Climber battles blizzard for chance to be first

Feret attempting to be first woman to scale McKinley in winter

Posted: Monday, March 08, 2010

ANCHORAGE - Challenged by scarce daylight, blowing snow and zero visibility, the first woman attempting to scale Mount McKinley in winter is hunkered down at 10,000 feet, where she and her partner have been living in a snow cave since last Sunday.

At least Christine Feret has good company. A French woman who has become an American citizen and makes her home in the Valley, Feret is climbing with Artur Testov, a Russian-turned-Alaskan who may have as much winter-time experience as anyone on North America's tallest mountain.

This is Testov's fourth attempt to scale the 20,320-foot mountain in the winter - a feat that has been accomplished by only 16 people, Testov included. Two of those who have stood atop Denali in the cold, dark winter died on the descent. Another four have died on the way up.

Feret and Testov started their adventure on Feb. 23 with 260 pounds of gear, or enough to get them through a month on the mountain, according to climb coordinator Josef Princiotta of Anchorage.

But blowing snow and whiteout conditions have pinned them down at 10,000 feet-about 2,800 vertical feet above the 7,200-foot Kahiltna Glacier, where Talkeetna Air Taxi dropped them Feb. 23. In recent days, they've had to dip into their fuel supply to stay warm.
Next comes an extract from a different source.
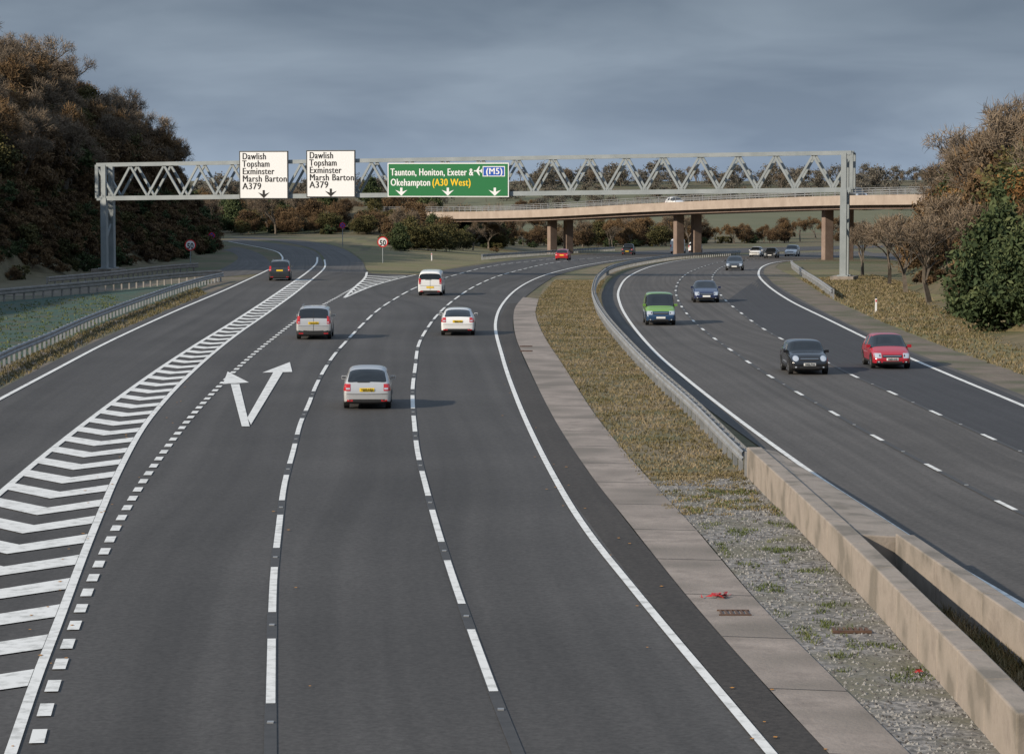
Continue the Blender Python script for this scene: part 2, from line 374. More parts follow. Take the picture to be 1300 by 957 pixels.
# ---------------------------------------------------------------- crash barriers
def offs(P,i,d):
    t=(P[min(i+1,len(P)-1)]-P[max(i-1,0)]).normalized(); return P[i]+Vector((-t.y,t.x))*d
PROF=[(0,.40),(.045,.44),(.045,.52),(0,.565),(0,.585),(.045,.63),(.045,.71),(0,.75)]
def barrier(name,px,side=1,double=False,mt='steel',hs=1.0,pitch=2.4):
    P=path(px,.8); mb=MB()
    for sd in ([side,-side] if double else [side]):
        prof=[(sd*(.10+u),z*hs) for u,z in PROF]
        for i in range(0,len(P)-1):
            for j in range(len(prof)-1):
                q=[]
                for (ii,jj) in ((i,j),(i+1,j),(i+1,j+1),(i,j+1)):
                    o=offs(P,ii,prof[jj][0]); q.append((o.x,o.y,terrain(o.x,o.y)+prof[jj][1]))
                mb.poly(q)
    st=max(1,int(pitch/.8))
    for i in range(0,len(P),st):
        t=(P[min(i+1,len(P)-1)]-P[max(i-1,0)]); z=terrain(P[i].x,P[i].y)
        mb.box((P[i].x,P[i].y,z+.36*hs),(.1,.12,.74*hs),0,math.atan2(t.y,t.x))
    return mb.build(name,[M[mt]])
barrier("crash_barrier",[(948,606),(925,582),(880,534),(830,486),(795,448),(770,417),(757,394),(754,376),(762,357),(783,344),(825,334.5),(870,328.5),(940,324)],1,True)
barrier("crash_barrier",[(-150,545),(0,468),(30,454),(60,441),(120,413),(200,382),(250,365),(283,357)],-1)
barrier("crash_barrier",[(-120,396),(0,384),(60,378),(150,369),(215,362),(262,358),(285,357)],-1,mt='railw',hs=1.25)
barrier("crash_barrier",[(60,366),(140,358),(205,350),(252,346)],-1,mt='railw',hs=1.2)
barrier("crash_barrier",[(1058,380),(1040,366),(1022,354),(1008,343),(1005,339)],1)
barrier("crash_barrier",[(612,330),(650,327),(700,323.5),(780,318.5)],1)
# ---------------------------------------------------------------- concrete median walls
def prism(mb,poly,z0,z1s,mi=0):
    n=len(poly); b=len(mb.v)
    for (x,y) in poly: mb.v.append((x,y,terrain(x,y)+z0))
    for (x,y),z in zip(poly,z1s): mb.v.append((x,y,terrain(x,y)+z))
    mb.f.append(tuple(b+i for i in reversed(range(n)))); mb.m.append(mi)
    mb.f.append(tuple(b+n+i for i in range(n))); mb.m.append(mi)
    for i in range(n):
        j=(i+1)%n; mb.f.append((b+i,b+j,b+n+j,b+n+i)); mb.m.append(mi)
wl=[xy(gp(*p)) for p in [(948,606),(1000,659),(1050,711),(1110,776),(1165,838),(1215,893),(1290,982)]]
wall=MB()
WL=cat(wl,2)
for i in range(len(WL)-1):
    a,b=WL[i],WL[i+1]; t=(b-a).normalized(); nrm=Vector((t.y,-t.x)) 
    if nrm.x<0: nrm=-nrm
    b2=b-t*.03
    prism(wall,[a,b2,b2+nrm*.42,a+nrm*.42][::-1],-.2,[.86]*4)
wall.build("median_wall",[M['wall']],bevel=.03)
wall=MB()
P1=[Vector((8.15,56.2)),Vector((8.35,52)),Vector((8.55,48)),Vector((8.75,44)),Vector((8.95,39)),Vector((9.2,33))]
for i in range(len(P1)-1):
    a,b=P1[i],P1[i+1]; t=(b-a).normalized()
    prism(wall,[a,b-t*.03,b-t*.03+Vector((.42,0)),a+Vector((.42,0))],-.2,[.84,.84,.80,.80])
wall.build("median_wall",[M['wall']],bevel=.03)
blk=MB()
prism(blk,[Vector((7.42,56.3)),Vector((8.56,56.3)),Vector((8.1,65)),Vector((7.45,74.6)),Vector((7.06,74.6)),Vector((7.25,65))],-.2,[.80,.74,.72,.72,.80,.80])
blk.build("median_wall_infill",[M['wall']],bevel=.03)
# ---------------------------------------------------------------- overbridge
br=empty("road_bridge",(0,0,0))
BP=[(-30,505,.9),(-13.5,475,1.2),(3.4,438,2.0),(22,403,3.4),(39,357,4.6),(50,325,5.1),(66,285,5.6),(88,235,5.9)]
BC=cat([Vector(p) for p in BP],8)
dk=MB(); pr=MB()
def bn(i):
    t=BC[min(i+1,len(BC)-1)]-BC[max(i-1,0)]; t.z=0; t.normalize(); q=Vector((-t.y,t.x,0)); return q if q.y>0 else -q
for i in range(len(BC)-1):
    a,b=BC[i],BC[i+1]; na,nb=bn(i),bn(i+1)
    w=10.5; U=Vector((0,0,1))
    dk.hexa([a+na*.8-U*.15,b+nb*.8-U*.15,b+nb*(w-.8)-U*.15,a+na*(w-.8)-U*.15,a+na*.8+U*.75,b+nb*.8+U*.75,b+nb*(w-.8)+U*.75,a+na*(w-.8)+U*.75],1)
    dk.hexa([a+U*.75+na*.36,b+U*.75+nb*.36,b+nb*(w-.5)+U*.75,a+na*(w-.5)+U*.75,a+U*1.0+na*.36,b+U*1.0+nb*.36,b+nb*(w-.5)+U*1.0,a+na*(w-.5)+U*1.0],0)
    for o in(0,w-.4):
        dk.hexa([a+na*(o-.05)+U*.35,b+nb*(o-.05)+U*.35,b+nb*(o+.35)+U*.35,a+na*(o+.35)+U*.35,a+na*(o-.05)+U*1.6,b+nb*(o-.05)+U*1.6,b+nb*(o+.35)+U*1.6,a+na*(o+.35)+U*1.6],0)
        for hz in(1.9,2.2,2.5):
            pr.beam(a+na*(o+.15)+U*hz,b+nb*(o+.15)+U*hz,.06,.07)
        m_=(a+b)/2; nm=(na+nb)/2
        for q,nn in((a,na),(m_,nm)): pr.beam(q+nn*(o+.15)+U*1.5,q+nn*(o+.15)+U*2.5,.08,.08)
dk.build("deck",[M['bridge'],M['pier']],br); pr.build("parapet_rail",[M['steel']],br)
pp=MB()
for (bx,by,pz) in ((3.4,438,2.15),(22.3,403,3.8),(39,358,5.05)):
    i=min(range(len(BC)),key=lambda k:(BC[k]-Vector((bx,by,pz))).length); na=bn(i)
    z=BC[i].z-.08
    for o in(3.6,6.6):
        c=BC[i]+na*o; zb_=terrain(c.x,c.y)-.5
        pp.box((c.x,c.y,(z+zb_)/2),(1.15,1.3,z-zb_),0,math.atan2(na.y,na.x)-math.pi/2)
pp.build("piers",[M['pier']],br,bevel=.08)
# ---------------------------------------------------------------- gantry
gl=gp(130,346); gr=gp(1076,356)
gd=(gr-gl); gd.z=0; GL=gd.length; gy=math.atan2(gd.y,gd.x)
gan=empty("sign_gantry",(gl.x,gl.y,0),gy)
gdn=gd.normalized()
def onG(px,py):
    d=ray(px,py)
    s=(d.x*gl.y-gl.x)/(gdn.x-d.x*gdn.y); Y=gl.y+gdn.y*s
    return s,HC+d.z*Y
sL,tL=onG(123,209.5); _,bL=onG(123,252); sR,tR=onG(1081,194); _,bR=onG(1081,241)
def zt(s): return tL+(tR-tL)*(s-sL)/(sR-sL)
def zb(s): return bL+(bR-bL)*(s-sL)/(sR-sL)
g=MB(); n=21; D=1.7; CH=.34
for yy in(0,D):
    g.beam((sL,yy,zt(sL)),(sR,yy,zt(sR)),CH,CH); g.beam((sL,yy,zb(sL)),(sR,yy,zb(sR)),CH,CH+.06)
    for i in range(n):
        a=lerp(sL,sR,i/n); b=lerp(sL,sR,(i+1)/n); c=(a+b)/2
        g.beam((a,yy,zt(a)-.15),(c,yy,zb(c)+.15),.19,.19); g.beam((c,yy,zb(c)+.15),(b,yy,zt(b)-.15),.19,.19)
    for s in(sL,sR): g.beam((s,yy,zb(s)),(s,yy,zt(s)),.3,.3)
for i in range(n+1):
    a=lerp(sL,sR,i/n); g.beam((a,0,zt(a)),(a,D,zt(a)),.14,.14); g.beam((a,0,zb(a)),(a,D,zb(a)),.14,.14)
    if i<n:
        b=lerp(sL,sR,(i+1)/n); g.beam((a,0,zt(a)+.02),(b,D,zt(b)+.02),.1,.1)
g.build("truss",[M['gantry']],gan)
g=MB()
for s0,px0 in ((.25,130),(GL-.4,1076)):
    for yy in(0,D):
        w=gl+gdn*s0; zg=terrain(w.x,w.y)
        g.box((s0,yy,(zb(s0)+zg)/2),(.55,.5,zb(s0)-zg),0)
        g.box((s0,yy,zb(s0)+(zt(s0)-zb(s0))/2),(.45,.42,zt(s0)-zb(s0)),0)
        g.box((s0,yy,zg+.40),(.95,.9,.10),0)
    g.box((s0,D/2,zg+.1),(2.0,D+1.8,.5),1)
    g.beam((s0,0,2.5),(s0,D,4.5),.16,.16); g.beam((s0,D,4.5),(s0,0,6.4),.16,.16)
g.build("posts",[M['gantry'],M['wall']],gan)
def text(body,par,x,z,y,mt,width=None,size=.8,bold=.012,rx=math.pi/2,rz=0,align='LEFT',sp=1.06):
    c=bpy.data.curves.new("lettering",'FONT'); c.body=body; c.size=size; c.offset=bold; c.align_x=align; c.resolution_u=3; c.extrude=.004; c.space_character=sp
    o=bpy.data.objects.new("lettering",c); c.materials.append(M[mt]); scene.collection.objects.link(o); o.parent=par
    o.location=(x,y,z); o.rotation_euler=(rx,0,rz)
    if width:
        bpy.context.view_layer.update(); k=width/max(o.dimensions.x,.01); o.scale=(k,1,1) if abs(k-1)<.45 else (k,k,k)
    return o
def boldtext(body,par,x,z,y,mt,width,size,wt=.02,sp=1.08):
    # weight from two letter-cuts side by side, each proud of the other (offsetting the outline breaks the M glyph)
    for i,dx in enumerate((-wt,0,wt)):
        text(body,par,x+dx,z,y-.003*i,mt,width=width,size=size,bold=0,sp=sp)
def panel(name,px0,py0,px1,py1,face,frame):
    s0,z1=onG(px0,py0); s1,z0=onG(px1,py1)
    e=empty(name,((s0),-.45,z0),0,gan); w=s1-s0; h=z1-z0
    b=MB(); 
    b.box((w/2,0,h/2),(w,.08,h),1); b.box((w/2,-.05,h/2),(w-.03,.02,h-.03),2); b.box((w/2,-.064,h/2),(w-.2,.012,h-.2),0)
    for q in(.2,.8): b.box((w*q,.22,h/2),(.12,.36,h*.9),1)
    b.build("panel",[M[face],M['gantry'],M[frame]],e); return e,w,h
def arrow(par,x,z,mt,s=1):
    b=MB(); y=-.080
    P=lambda u,v,dy=0:(x+u*s,y+dy,z+v*s)
    b.poly([P(-.12,.42),P(-.12,-.1),P(.12,-.1),P(.12,.42)])
    b.poly([P(-.62,.20,-.004),P(-.12,.02,-.004),P(.12,.02,-.004),P(.62,.20,-.004),P(0,-.38,-.004)])
    b.build("arrow",[M[mt]],par)
for (x0,y0,x1,y1) in ((306,192,368.5,253),(391,191,453.5,251)):
    e,w,h=panel("direction_sign",x0,y0,x1,y1,'signw','black')
    rows=[("Dawlish",.47),("Topsham",.55),("Exminster",.64),("Marsh Barton",.89),("A379",.38)]
    for i,(t,q) in enumerate(rows):
        boldtext(t,e,.065*w,h*(1-.175-.155*i),-.075,'black',w*q,.84)
    arrow(e,w*.5,h*.10,'black',.9)
e,w,h=panel("direction_sign",494,207,648,250.5,'signg','signw')
u=w/154
boldtext("Taunton, Honiton, Exeter &",e,4*u,h-15.5*u,-.075,'signw',105*u,.90)
boldtext("Okehampton",e,4*u,h-28*u,-.075,'signw',50*u,.90)
boldtext("(A30 West)",e,57*u,h-28*u,-.075,'signy',48*u,.90)
b=MB(); b.box((135*u,-.075,h-10.5*u),(28*u,.01,12.5*u),0); b.box((135*u,-.084,h-10.5*u),(26*u,.01,10.5*u),1); b.build("motorway_patch",[M['signw'],M['signb']],e)
boldtext("(M5)",e,125*u,h-14*u,-.093,'signw',20*u,.80)
b=MB(); cx,cz=115*u,h-10*u; 
def PP(p,q): 
    a=math.radians(-90); return (cx+(p*math.cos(a)-q*math.sin(a))*u*-1,-.078,cz+(p*math.sin(a)+q*math.cos(a))*u)
for pts in ([(-.7,5),(.7,5),(.7,-5),(-.7,-5)],[(0,2.4),(5.5,-1.4),(5.5,-2.6),(0,-.9),(-5.5,-2.6),(-5.5,-1.4)],[(0,-2.8),(2.4,-4.4),(2.4,-5.2),(-2.4,-5.2),(-2.4,-4.4)]):
    b.poly([(v[0],v[1]-.002*len(b.f),v[2]) for v in [PP(p,q) for p,q in pts]])
b.build("aircraft_symbol",[M['signw']],e)
for q in(.115,.5,.885): arrow(e,w*q,h*.15,'signw',.9)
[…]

"They're still in the same snow cave, and the problem is, you don't move around in a snow cave, so they're having to burn a little gas," said Princiotta, who has been able to speak to Feret every day via satellite phone.

"I don't want to say they'll be short on fuel - but they'll have less to carry. It'll make them lighter as soon as the day comes along with good weather, and then they'll try to climb rather quickly."

Saturday's report from Feret brought a bit of good news, Princiotta said. The howling wind changed directions so blowing snow is no longer blocking the entrance to the couple's snow cave, meaning there's a flow of air now that hasn't always been there.

"Now they don't have to dig out an air hole," Princiotta said.

The need to ventilate the snow cave consumed much of the couple's time in recent days. According to a Monday phone call from Feret, as reported by Princiotta on a Facebook page chronicling the climb: "Last night the blowing snow sealed us in our snow cave. We had to dig out during the night just to get some air."

Even with the wind blowing in a more favorable direction, it is still blowing hard. Neither Feret nor Testov are venturing far from the trench leading to their shelter, because when they do, they are disoriented by wind, snow and flat light, Princiotta said.

If one thing is working in their favor, it's that they have not seen the worst of the brutal cold McKinley can serve up in the winter. Feret has reported temperatures ranging from minus-20 to minus-25, and one day it was a practically mild minus-5 - not bad for winter on Denali, where temperatures can plunge to moon-like figures. The classic mountaineering book detailing the first winter ascent of McKinley gets its title from the brutal cold experienced by author Art Davidson and fellow climbers Dave Johnston and Ray Genet in 1967: "Minus 148 Degrees."

Testov is part of an elite group of climbers who have stood atop McKinley in the inhospitable days of winter. In January 1998, he and Vladimir Ananich became the first-and so far, only-climbers to scale McKinley in the dead of winter, meaning late December through January.

In 1997, Testov's attempt to climb McKinley in January with Andrey Isupov ended at about 12,000 feet when Testov fell into a crevasse and had to cut loose a sled loaded with food and fuel to save himself. In January 1999, his attempt to be the first to climb the mountain via the Wickersham Wall in winter ended before he and partner Trigger Twigg even reached their base camp.

In preparation for their climb, Feret and Testov twice scaled Denali via the West Buttress during the 2009 climbing season, Princiotta said. When they aren't climbing mountains, they build and sell furniture from their home near Knik Glacier.

Though they are being sponsored by Phillip Paul Weidner and the Fairview Inn of Talkeetna, Feret and Testov can expect little to no support during their climb. There's no base camp operations and no rangers during the winter on McKinley and little to no chance of a rescue should one be needed.

"All winter climbers are strongly advised not to anticipate a rescue," said Denali National Park spokeswoman Maureen McLaughlin. "Just as during the peak climbing season, a rescue is never a given.

"We have extremely limited personnel on staff during the winter and no high-altitude helicopter."

Computerized climbing data has been collected by the park service since 1995, McLaughlin said. Since then, there have been 34 attempts at winter ascents, including two this year. In January, a solo attempt by an Italian climber ended at about 7,800 feet on the West Buttress route, McLaughlin said.